How do I deploy my CodeIgniter applications using Subversion
This little guide is intended to explain how do I update some of my applications running on development environment or production using Subversion and a simple hook.
This idea was based on the great article published time ago by Imran Nazar about automating deployment with Subversion.
Basically it updates a SVN repository in your development environment each time you commit a message with a signal string like *DEPLOY*. This assumes that you have a copy of your repository in your development environment.
The main difference is that instead of using svn update locally, I run a wget command that dispatch the svn update remotely.
So, this idea involves the following concepts and elements:
- a post-commit hook that checks for a *DEPLOY* signal and sends an email.
- a PHP script that executes svn update in the development server.
- svn-mailer (can be installed using yum install svn-mailer)
- a wget call to a remote script that runs svn update remotely.
The Remote Script
For remote script, I used a simple PHP script that I called mydeploy.php with the following code:
<?php
echo exec('svn update');
?>
Upload that file mydeploy.php to your development or production environment.
It just does a simple svn update.
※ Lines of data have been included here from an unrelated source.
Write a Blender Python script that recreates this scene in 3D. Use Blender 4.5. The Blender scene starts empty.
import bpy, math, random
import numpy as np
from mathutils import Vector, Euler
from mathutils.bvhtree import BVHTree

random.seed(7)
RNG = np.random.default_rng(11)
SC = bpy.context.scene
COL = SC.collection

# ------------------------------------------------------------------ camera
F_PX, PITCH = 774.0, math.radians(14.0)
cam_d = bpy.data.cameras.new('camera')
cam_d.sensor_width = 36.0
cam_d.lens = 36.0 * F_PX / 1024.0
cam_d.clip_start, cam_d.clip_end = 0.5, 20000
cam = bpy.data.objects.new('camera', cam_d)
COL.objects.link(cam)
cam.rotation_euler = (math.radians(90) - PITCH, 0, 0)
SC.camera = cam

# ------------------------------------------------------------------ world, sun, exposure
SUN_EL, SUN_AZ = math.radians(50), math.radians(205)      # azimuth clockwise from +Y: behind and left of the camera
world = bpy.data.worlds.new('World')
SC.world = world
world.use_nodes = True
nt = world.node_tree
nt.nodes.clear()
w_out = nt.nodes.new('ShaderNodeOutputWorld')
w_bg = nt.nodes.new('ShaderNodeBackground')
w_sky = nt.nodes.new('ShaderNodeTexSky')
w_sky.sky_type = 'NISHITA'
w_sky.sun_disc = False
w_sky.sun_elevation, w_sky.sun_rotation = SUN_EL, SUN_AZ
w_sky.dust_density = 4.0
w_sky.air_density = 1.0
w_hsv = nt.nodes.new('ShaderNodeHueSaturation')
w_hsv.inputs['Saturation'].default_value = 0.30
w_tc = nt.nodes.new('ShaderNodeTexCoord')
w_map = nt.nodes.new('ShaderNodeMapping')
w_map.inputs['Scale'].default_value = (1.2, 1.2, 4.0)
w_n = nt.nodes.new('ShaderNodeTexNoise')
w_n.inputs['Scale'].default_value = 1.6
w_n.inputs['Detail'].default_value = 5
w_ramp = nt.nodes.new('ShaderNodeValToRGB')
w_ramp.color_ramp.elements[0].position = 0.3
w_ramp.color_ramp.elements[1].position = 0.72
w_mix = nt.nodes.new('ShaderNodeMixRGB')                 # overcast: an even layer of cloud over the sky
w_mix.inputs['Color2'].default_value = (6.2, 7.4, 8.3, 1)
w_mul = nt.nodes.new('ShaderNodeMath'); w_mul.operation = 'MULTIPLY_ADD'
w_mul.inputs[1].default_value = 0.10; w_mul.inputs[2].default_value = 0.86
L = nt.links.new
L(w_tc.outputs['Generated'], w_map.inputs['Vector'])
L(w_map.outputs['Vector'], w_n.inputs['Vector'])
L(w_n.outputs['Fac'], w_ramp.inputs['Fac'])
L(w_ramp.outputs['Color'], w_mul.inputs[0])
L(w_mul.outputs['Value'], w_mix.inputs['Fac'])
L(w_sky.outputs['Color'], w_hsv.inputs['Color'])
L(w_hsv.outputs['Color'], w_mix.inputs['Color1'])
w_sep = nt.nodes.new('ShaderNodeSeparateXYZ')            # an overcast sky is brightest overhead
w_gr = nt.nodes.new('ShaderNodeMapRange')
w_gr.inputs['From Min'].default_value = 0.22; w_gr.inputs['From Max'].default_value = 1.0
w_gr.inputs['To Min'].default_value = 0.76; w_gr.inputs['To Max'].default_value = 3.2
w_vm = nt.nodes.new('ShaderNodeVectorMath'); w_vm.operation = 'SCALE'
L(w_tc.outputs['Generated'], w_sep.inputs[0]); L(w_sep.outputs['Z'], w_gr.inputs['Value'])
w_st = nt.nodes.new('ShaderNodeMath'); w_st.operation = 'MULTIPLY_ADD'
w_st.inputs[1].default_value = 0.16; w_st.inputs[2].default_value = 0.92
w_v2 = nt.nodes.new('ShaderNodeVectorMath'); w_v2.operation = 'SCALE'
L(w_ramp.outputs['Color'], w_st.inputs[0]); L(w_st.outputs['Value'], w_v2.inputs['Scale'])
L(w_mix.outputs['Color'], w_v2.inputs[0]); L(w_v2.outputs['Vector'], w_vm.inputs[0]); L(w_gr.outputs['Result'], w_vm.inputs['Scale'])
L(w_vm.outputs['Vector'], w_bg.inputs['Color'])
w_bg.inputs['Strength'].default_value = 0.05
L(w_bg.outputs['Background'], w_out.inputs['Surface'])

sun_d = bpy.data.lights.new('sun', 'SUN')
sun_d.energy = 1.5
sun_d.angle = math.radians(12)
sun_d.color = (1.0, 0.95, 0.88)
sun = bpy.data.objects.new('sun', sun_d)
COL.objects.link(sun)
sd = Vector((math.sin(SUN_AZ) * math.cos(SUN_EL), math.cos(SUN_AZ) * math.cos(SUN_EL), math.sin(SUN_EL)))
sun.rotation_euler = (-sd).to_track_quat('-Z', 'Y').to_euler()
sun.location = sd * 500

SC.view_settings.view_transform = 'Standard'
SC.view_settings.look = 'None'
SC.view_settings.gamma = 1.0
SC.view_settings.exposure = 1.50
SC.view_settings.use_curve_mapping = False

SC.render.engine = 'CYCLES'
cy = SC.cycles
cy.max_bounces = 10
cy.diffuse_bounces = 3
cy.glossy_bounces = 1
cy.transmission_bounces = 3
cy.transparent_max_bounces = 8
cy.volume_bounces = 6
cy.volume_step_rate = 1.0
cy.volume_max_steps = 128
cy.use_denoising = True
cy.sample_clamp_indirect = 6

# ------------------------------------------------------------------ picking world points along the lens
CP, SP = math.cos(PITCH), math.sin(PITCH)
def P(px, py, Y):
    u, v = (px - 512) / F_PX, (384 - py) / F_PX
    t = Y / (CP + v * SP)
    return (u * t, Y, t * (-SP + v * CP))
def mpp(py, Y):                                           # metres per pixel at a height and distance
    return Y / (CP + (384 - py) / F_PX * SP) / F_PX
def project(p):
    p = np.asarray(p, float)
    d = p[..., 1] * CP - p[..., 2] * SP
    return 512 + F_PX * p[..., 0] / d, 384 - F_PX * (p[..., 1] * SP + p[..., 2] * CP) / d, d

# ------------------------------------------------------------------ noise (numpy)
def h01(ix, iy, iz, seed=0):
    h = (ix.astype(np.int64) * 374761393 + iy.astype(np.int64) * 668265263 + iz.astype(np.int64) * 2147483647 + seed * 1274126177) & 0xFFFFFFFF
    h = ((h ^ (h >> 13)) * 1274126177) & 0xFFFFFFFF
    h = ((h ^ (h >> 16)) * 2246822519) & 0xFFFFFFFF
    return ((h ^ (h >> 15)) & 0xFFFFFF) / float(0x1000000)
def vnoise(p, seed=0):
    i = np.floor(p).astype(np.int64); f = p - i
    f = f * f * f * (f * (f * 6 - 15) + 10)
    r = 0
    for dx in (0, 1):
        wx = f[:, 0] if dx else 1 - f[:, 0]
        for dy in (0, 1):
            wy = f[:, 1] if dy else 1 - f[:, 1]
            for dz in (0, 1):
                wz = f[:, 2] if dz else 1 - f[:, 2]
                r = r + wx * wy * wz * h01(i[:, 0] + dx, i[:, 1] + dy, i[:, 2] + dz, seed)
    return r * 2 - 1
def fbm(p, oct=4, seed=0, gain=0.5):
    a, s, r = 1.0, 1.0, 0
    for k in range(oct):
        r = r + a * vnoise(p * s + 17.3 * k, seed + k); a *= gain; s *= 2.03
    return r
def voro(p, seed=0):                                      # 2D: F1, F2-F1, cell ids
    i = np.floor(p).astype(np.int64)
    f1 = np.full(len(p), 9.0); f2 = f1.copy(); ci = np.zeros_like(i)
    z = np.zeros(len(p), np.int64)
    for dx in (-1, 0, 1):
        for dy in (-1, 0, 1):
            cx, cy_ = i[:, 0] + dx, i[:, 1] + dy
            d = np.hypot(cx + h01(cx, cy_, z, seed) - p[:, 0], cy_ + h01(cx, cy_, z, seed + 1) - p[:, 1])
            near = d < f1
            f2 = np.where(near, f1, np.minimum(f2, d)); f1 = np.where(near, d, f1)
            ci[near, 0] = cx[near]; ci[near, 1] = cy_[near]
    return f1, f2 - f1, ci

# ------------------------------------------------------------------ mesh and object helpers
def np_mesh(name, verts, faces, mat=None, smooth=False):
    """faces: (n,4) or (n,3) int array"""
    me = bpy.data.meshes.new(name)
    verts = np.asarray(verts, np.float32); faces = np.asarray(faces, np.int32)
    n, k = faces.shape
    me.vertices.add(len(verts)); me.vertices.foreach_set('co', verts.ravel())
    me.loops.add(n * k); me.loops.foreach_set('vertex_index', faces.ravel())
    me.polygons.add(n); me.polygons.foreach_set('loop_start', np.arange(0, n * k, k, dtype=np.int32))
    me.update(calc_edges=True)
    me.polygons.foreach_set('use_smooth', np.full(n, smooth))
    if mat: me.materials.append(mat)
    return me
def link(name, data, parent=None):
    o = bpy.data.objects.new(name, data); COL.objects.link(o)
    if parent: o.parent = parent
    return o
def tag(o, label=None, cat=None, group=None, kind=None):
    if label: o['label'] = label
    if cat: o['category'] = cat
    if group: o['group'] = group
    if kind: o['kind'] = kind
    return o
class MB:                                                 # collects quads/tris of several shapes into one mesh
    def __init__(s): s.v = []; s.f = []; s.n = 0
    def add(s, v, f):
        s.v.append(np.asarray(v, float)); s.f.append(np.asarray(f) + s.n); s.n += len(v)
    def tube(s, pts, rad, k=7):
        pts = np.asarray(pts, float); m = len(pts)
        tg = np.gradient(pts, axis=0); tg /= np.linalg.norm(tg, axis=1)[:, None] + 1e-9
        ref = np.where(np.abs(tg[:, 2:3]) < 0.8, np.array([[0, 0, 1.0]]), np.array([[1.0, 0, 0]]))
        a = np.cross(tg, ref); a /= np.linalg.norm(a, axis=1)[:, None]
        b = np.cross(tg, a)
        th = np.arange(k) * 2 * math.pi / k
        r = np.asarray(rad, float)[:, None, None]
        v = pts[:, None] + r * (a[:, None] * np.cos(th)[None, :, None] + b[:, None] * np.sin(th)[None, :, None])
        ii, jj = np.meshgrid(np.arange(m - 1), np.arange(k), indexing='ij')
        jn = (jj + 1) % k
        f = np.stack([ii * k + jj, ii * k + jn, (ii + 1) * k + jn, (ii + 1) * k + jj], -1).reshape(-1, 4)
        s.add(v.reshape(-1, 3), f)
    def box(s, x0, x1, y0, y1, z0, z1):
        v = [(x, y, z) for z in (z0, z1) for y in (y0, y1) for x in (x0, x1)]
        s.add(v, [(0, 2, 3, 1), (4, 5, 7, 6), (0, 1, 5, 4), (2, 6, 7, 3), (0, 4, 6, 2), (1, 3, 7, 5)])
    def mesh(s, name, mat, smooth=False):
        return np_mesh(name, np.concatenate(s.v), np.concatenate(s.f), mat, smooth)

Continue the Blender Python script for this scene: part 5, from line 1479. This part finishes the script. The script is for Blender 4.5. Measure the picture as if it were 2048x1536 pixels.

For security reasons I added a couple of other lines to check the remote IP so you can prevent unauthorized people to call the script, but that’s out of this scope.
This file can be placed in the development environment where you want to keep the code up to date on each DEPLOY signal.
The Hook
In your repository, you can go to /hooks/ and edit post-commit (rename post-commit.tmpl to post-commit and make it executable with chmod +x post-commit).
Then, use svn look to check the last commit message and grep to check if the signal was present or not. If the signal was present, then it indicates that we should call mydeploy.php to run the svn update remotely. If not, then do nothing.
REPOS="$1" REV="$2" if ( svnlook log -r $REV $REPOS | grep "*DEPLOY*" ) then wget http://yourdomainhere/mydeploy.php /usr/bin/svn-mailer -d "$REPOS" -r "$REV" -f /srv/svn/svn-mailer.conf fi
The Signal
Suppose that you are coding and often you want to update your development or staging environment, but you want to avoid doing a SSH and then a svn update each time.
So, what you using this approach is committing with your usual message logs until you want to commit and deploy. That’s where the Deploy Signal takes place. In order to commit and deploy, you just need to put the string *DEPLOY* in the commit message, for example while committing with Tortoise SVN (or just the command line, whatever).
So, when the hook detects the last commit has the signal string *DEPLOY*, it will call the remote script and execute a remote svn update to keep your code up to date.
Pros:
- It’s really simple and easy to implement.
- You don’t need to run SSH each time or upload your updated files through FTP.
- Don’t need to use password in your bash scripts or hook files.
Cons:
- Require a commit (with the signal string) in order to deploy.
- Require to have a repository in your development or production environment. There may exist people that dislike this idea, but in my case it was not a problem (moreover, I usually keep .svn folders and files inaccessible for web visitors using htaccess rules).
- If you require database changes, you definitely need to access to your server and update the .sql schema. BTW, a good idea could be to add support for DB changes deployment, too.